Professor William Shell Retires from the College of Architecture and Design

November 03, 2010

Professor William Shell formally retired from the faculty of the School of Architecture just prior to the beginning of the School year, and there is no question that he will be missed in the classroom and the studio at the Art + Architecture Building.

Following a distinguished instructional career spanning 41 years and literally thousands of students, Shell's many gifts -- his intelligence, his challenging coursework, his dedication to architectural education, his wealth of stories, and his dry wit -- will be greatly missed by students, faculty and alumni alike.

Many of those students, now alumni, and all faculty will remember Shell's incredible dedication to the fundamental clarity and craft of architecture as a professional discipline.

Steadfast in his belief in clarity of thought and an equivalent clarity of architecture in action, Shell learned his craft under E. Fay Jones at the University of Arkansas during the early 1960's.
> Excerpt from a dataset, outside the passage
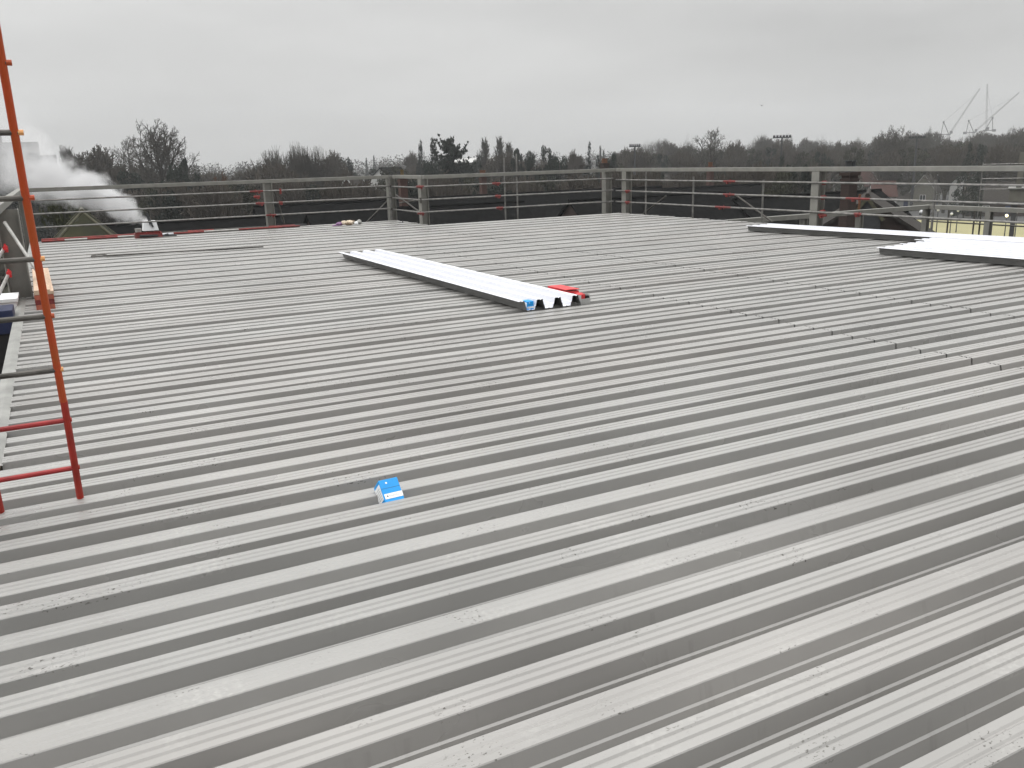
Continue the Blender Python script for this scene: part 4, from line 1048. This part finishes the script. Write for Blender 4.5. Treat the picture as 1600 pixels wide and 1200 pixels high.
# ------------------------------------------------------------------ floodlight masts, lamps, cars, cranes, bird
def floodlight(px, py, wpx, D, label):
    p = away(px, py, D); h = p.z - GZ; wd = wpx / FPX * D
    t = thing('floodlight_mast', label, 'floodlight', (p.x, p.y, GZ), -math.atan2(p.x, p.y), 'floodlight masts above the right wood')
    b = MB(); b.tube((0, 0, 0), (0, 0, h - .1), .32, 8, .16); b.build('mast', MT['lead'], t)
    b = MB(); b.b2((-wd / 2, -.5, h - .1), (wd / 2, .5, h + .12)); b.build('head_frame', MT['lead'], t)
    for i in range(6):
        x = -wd / 2 + wd * (i + .5) / 6
        b = MB(); b.box((x, -.3, h + .30), (wd / 8, .4, .34), Matrix.Rotation(.5, 3, 'X')); b.build('lamp', MT['black'], t)
floodlight(992, 229, 17, 190, 'dark floodlight mast above the wood, leftmost of the three')
floodlight(1222, 215, 26, 200, 'dark floodlight mast in front of the wood, middle of the three')
floodlight(1433, 215.5, 21, 210, 'dark floodlight mast near the cranes, rightmost of the three')
def lamp(px, py, D, label, on=False):
    p = away(px, py, D)
    t = thing('street_lamp', label, 'street lamp', (p.x, p.y, GZ), 0, 'street lamps around the yellow court')
    h = p.z - GZ
    b = MB(); b.tube((0, 0, 0), (0, 0, h - .25), .09, 8, .05); b.build('pole', MT['lead'], t)
    b = MB(); b.ball((0, 0, h), .2); b.build('lamp_globe', MT['lampon'] if on else MT['lampoff'], t, smooth=True)
    b = MB(); b.tube((0, 0, h + .26), (0, 0, h + .36), .2, 8, .05); b.build('cap', MT['lead'], t)
lamp(1466, 328, 150, 'pale street lamp globe left end of the car park'); lamp(1487, 334, 140, 'pale street lamp globe nearest the yellow court')
lamp(1497, 329, 158, 'small pale street lamp globe right of the nearest one'); lamp(1573, 337, 140, 'lit yellow street lamp right of the thick post', True); lamp(1590, 331, 145, 'pale street lamp at the right picture edge')
def car(px, py, D, label, paint, lit=False, rz=0.0):
    p = on_z(px, py + 4, GZ)
    t = thing('car', label, 'car', (p.x, p.y, GZ + .03), -math.atan2(p.x, p.y) + rz, 'cars beyond the yellow court')
    pr = [(-2.15, .35), (-2.1, .75), (-1.3, .92), (-.75, 1.4), (.85, 1.45), (1.6, .95), (2.1, .9), (2.15, .4)]
    b = MB(); b.prism(pr, -.85, .85, 'y'); b.build('body', MT[paint], t, bevel=.08)
    b = MB(); b.prism([(-1.1, .98), (-.7, 1.34), (.78, 1.38), (1.35, .98)], -.862, .862, 'y'); b.build('window', MT['glass'], t)
    for x in (-1.35, 1.35):
        for y in (-.8, .8):
            b = MB(); b.tube((x, y - .1, .33), (x, y + .1, .33), .33, 14); wh = b.build('wheel', MT['black'], t)
            b = MB(); b.tube((x, y - .105, .33), (x, y + .105, .33), .19, 12); b.build('rim', MT['galv'], wh)
    for y in (-.6, .6):
        b = MB(); b.ball((-2.12, y, .68), .16, 8, 6, (.5, 1, .8)); b.build('headlight', MT['headlight'] if lit else MT['lampoff'], t)
        b = MB(); b.box((2.16, y, .75), (.04, .3, .16)); b.build('tail_light', MT['red'], t)
car(1540, 313.5, 205, 'red car with lit headlights on the road behind the court', 'carred', True, rz=math.radians(22))
car(1572, 326, 165, 'silver parked car behind the lit yellow lamp', 'carsilver', rz=.1); car(1594, 326, 165, 'silver parked car at the right picture edge', 'carsilver', rz=.1)
car(1447, 331, 160, 'silver parked car beside the right scaffold upright', 'carsilver', rz=1.3); car(1512, 330, 165, 'silver parked car on the car park left of the thick post', 'carsilver', rz=.1)
def lattice(b, p0, p1, wd, n, r):
    p0, p1 = Vector(p0), Vector(p1); d = (p1 - p0).normalized(); u = d.orthogonal().normalized() * wd / 2; v = d.cross(u).normalized() * wd / 2
    cs = [u + v, u - v, -u - v, -u + v]
    for c in cs: b.tube(p0 + c, p1 + c * .7, r, 4)
    for i in range(n):
        for k in range(4):
            b.tube(p0.lerp(p1, i / n) + cs[k] * (1 - .3 * i / n), p0.lerp(p1, (i + 1) / n) + cs[(k + 1) % 4] * (1 - .3 * (i + 1) / n), r * .6, 3, caps=False)
def crane(bx, by, tx, ty, label, D=820, back=-1):
    p = away(bx, by, D); q = away(tx, ty, D); rz = -math.atan2(p.x, p.y)
    t = thing('tower_crane', label, 'crane', (p.x, p.y, GZ), rz, 'tower cranes on the right skyline')
    h = p.z - GZ; dx = (tx - bx) / FPX * D; dz = (by - ty) / FPX * D
    b = MB(); lattice(b, (0, 0, 0), (0, 0, h), 1.8, 22, .11); b.build('mast', MT['crane'], t)
    b = MB(); b.b2((-1.6, -1.4, h), (1.6, 1.4, h + 1.0)); b.b2((back * 6.5 - 1.4, -1.2, h - .6), (back * 6.5 + 1.4, 1.2, h + 1.4)); b.beam((0, 0, h + .5), (back * 6, 0, h + .5), 1.6, .6); b.build('counterweight', MT['crane'], t)
    b = MB(); b.tube((0, 0, h + 1), (back * 4.5, 0, h + 10.5), .32, 5); b.tube((back * 5.5, 0, h + 1), (back * 4.5, 0, h + 10.5), .28, 5); b.b2((back * 4.5 - .7, -.5, h + 9.6), (back * 4.5 + .7, .5, h + 11)); b.build('a_frame', MT['crane'], t)
    b = MB(); b.b2((.8, -1.6, h + 1.01), (2.8, .2, h + 3.2)); b.build('cab', MT['crane'], t)
    b = MB(); lattice(b, (.8, 0, h + 1), (dx, 0, h + dz), 1.0, 26, .06); j = b.build('jib', MT['crane'], t)
    b = MB(); b.tube((back * 4.5, 0, h + 10.5), (dx * .85, 0, h + dz * .87), .07, 3); b.build('cable', MT['crane'], t)
crane(1482, 211, 1514, 153, 'hazy tower crane with raised jib, leftmost on the skyline')
crane(1521, 208, 1569, 159, 'hazy tower crane with its jib lowest, between the other two', 860)
crane(1539, 205, 1536, 145.5, 'hazy tower crane with almost upright jib', 840, back=1)
p = away(1190, 165, 105)
t = thing('flying_bird', 'tiny dark bird flying in the grey sky', 'bird', tuple(p), .6)
b = MB(); b.ball((0, 0, 0), .09, 8, 6, (2.0, .6, .6)); b.ball((.2, 0, .02), .05, 8, 6)
b.add([(.08, .03, .02), (-.06, .03, .02), (-.04, .26, .12), (.05, .26, .13), (-.10, .48, .06)], [(0, 1, 2, 3), (3, 2, 4)])
b.add([(.08, -.03, .02), (-.06, -.03, .02), (-.04, -.26, .12), (.05, -.26, .13), (-.10, -.48, .06)], [(1, 0, 3, 2), (2, 3, 4)])
b.add([(-.15, .03, 0), (-.15, -.03, 0), (-.32, -.07, 0), (-.32, .07, 0)], [(0, 1, 2, 3)]); b.build('body', MT['black'], t, smooth=True)

# ------------------------------------------------------------------ steam plume and haze
A = on_y(236, 349, 25.7); B = on_y(-30, 222, 33.0)
ax = B - A; LN = ax.length
b = MB(); n = 28; rings = 26
def srad(s): return .13 + .24 * s * LN ** .5 * 1.0 + .75 * s
for i in range(rings + 1):
    s = i / rings; r = (srad(s)) * (1.75 if 0 < i < rings else .3)
    for j in range(n):
        a = 2 * PI * j / n; b.v.append((s * LN, r * math.cos(a), r * math.sin(a)))
for i in range(rings):
    for j in range(n): b.f.append((i * n + j, i * n + (j + 1) % n, (i + 1) * n + (j + 1) % n, (i + 1) * n + j)); b.mi.append(0)
b.f += [tuple(range(n - 1, -1, -1)), tuple(range(rings * n, rings * n + n))]; b.mi += [0, 0]
sm = bpy.data.materials.new('steam'); sm.use_nodes = True
t_ = sm.node_tree; t_.nodes.clear(); l_ = t_.links
def sn(k, **kw):
    q = t_.nodes.new(k)
    for a_, v_ in kw.items(): setattr(q, a_, v_)
    return q
def sm_(op, a_, b_=None, c_=None, clamp=False):
    q = sn('ShaderNodeMath', operation=op, use_clamp=clamp)
    for i, v_ in enumerate((a_, b_, c_)):
        if v_ is None: continue
        if isinstance(v_, (int, float)): q.inputs[i].default_value = v_
        else: l_.new(v_, q.inputs[i])
    return q.outputs[0]
tcs = sn('ShaderNodeTexCoord'); sps = sn('ShaderNodeSeparateXYZ'); l_.new(tcs.outputs['Object'], sps.inputs[0])
ss = sm_('DIVIDE', sps.outputs[0], LN)
rad_ = sm_('MULTIPLY_ADD', ss, .24 * LN ** .5 + .75, .13)
rr = sm_('DIVIDE', sm_('SQRT', sm_('ADD', sm_('POWER', sps.outputs[1], 2.0), sm_('POWER', sps.outputs[2], 2.0))), rad_)
ns = sn('ShaderNodeTexNoise'); ns.inputs['Scale'].default_value = 1.15; ns.inputs['Detail'].default_value = 6; ns.inputs['Roughness'].default_value = .58; ns.inputs['Distortion'].default_value = .4
l_.new(tcs.outputs['Object'], ns.inputs['Vector'])
core = sm_('ADD', sm_('SUBTRACT', 1.0, rr), sm_('MULTIPLY_ADD', ns.outputs['Fac'], 3.3, -1.78))
core = sm_('MULTIPLY', core, 1.5, clamp=True)
thin = sm_('POWER', sm_('SUBTRACT', 1.02, ss, clamp=True), 1.8)
dens = sm_('MULTIPLY', sm_('MULTIPLY', core, sm_('MULTIPLY_ADD', thin, 7.5, .10)), 1.0)
pv = sn('ShaderNodeVolumePrincipled'); pv.inputs['Color'].default_value = (.97, .97, .98, 1); pv.inputs['Anisotropy'].default_value = .2
l_.new(dens, pv.inputs['Density'])
om = sn('ShaderNodeOutputMaterial'); l_.new(pv.outputs[0], om.inputs['Volume'])
st = b.build('steam_plume', sm)
st.location = A; st.rotation_euler = ax.to_track_quat('X', 'Z').to_euler()
tag(st, 'white steam drifting up to the left from the boiler flue', 'steam', kind='stuff')

hz = MB(); hz.b2((-1450, -1450, GZ - 3), (1450, 1450, 90))
hm = bpy.data.materials.new('haze'); hm.use_nodes = True
t_ = hm.node_tree; t_.nodes.clear()
pv = t_.nodes.new('ShaderNodeVolumePrincipled'); pv.inputs['Color'].default_value = (.93, .95, .97, 1); pv.inputs['Density'].default_value = .00034
om = t_.nodes.new('ShaderNodeOutputMaterial'); t_.links.new(pv.outputs[0], om.inputs['Volume'])
ho = hz.build('haze', hm); tag(ho, 'thin grey winter haze over the whole scene', 'haze', kind='stuff')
He subsequently went on to complete his Master of Science in Architecture at Columbia University and, from 1963 - 1968, went on to work and learn in perhaps the three most significant architectural firms of the 1960's: Edward Durrell Stone in New York, and in Chicago the extraordinary firms of Skidmore, Owings and Merrill (SOM), and that renowned personal force and influence on the architecture of the twentieth century, Mies van der Rohe.

This array of talented mentors and forceful experiences brought forward a man of uncommon capability and discipline -- a discipline that he would convey to those many students and colleagues from 1968 through this past spring (2010).

To say that he was broadly respected would be an understatement, and not solely for what he brought to the studio as an instructor. Shell was instrumental over many years as the coordinator of both the third and fourth year studios and their evolution into the rich instructional environments they are today. Just as significantly, however, Shell was instrumental in the establishment of the criteria for the development of an admissions process that year after year has garnished some of the highest achieving entering classes of undergraduates in the university. And his continuous involvement in the process made equally certain of this quality.

And if anyone can be considered an institution within the college, there is no doubt that it is Professor Shell. In the classroom, Professor Shell was demanding of the highest quality and standards of professional practice, and consistently received that level of quality in the students' work. Over his long tenure at the school, he was equally engaged in traveling to alumni events and speaking on behalf of the school, as well as being an active professional member of the American Institute of Architects. Indeed, when members of the faculty encounter alumni on the road or during events at the college, there are few who do not ask about Professor Shell. More than any other professor in the school, he has been considered an integral part of the institution. Professor Shell's inimitable and constant presence at the school will be missed by peers, professionals, and alumni alike.

Professor Shell's lifelong dream has been to design and build a house based on the pure principles of an architecture in which the details are crisp and clean, the organization is uncompromised, and the material is consistent with the principal tenets of the modern movement -- minimal and transparent, with a clear system of exterior enclosure, a pure geometry, and an extraordinary precision of construction and execution. He will continue to work on this dream and its completion as he enters retirement.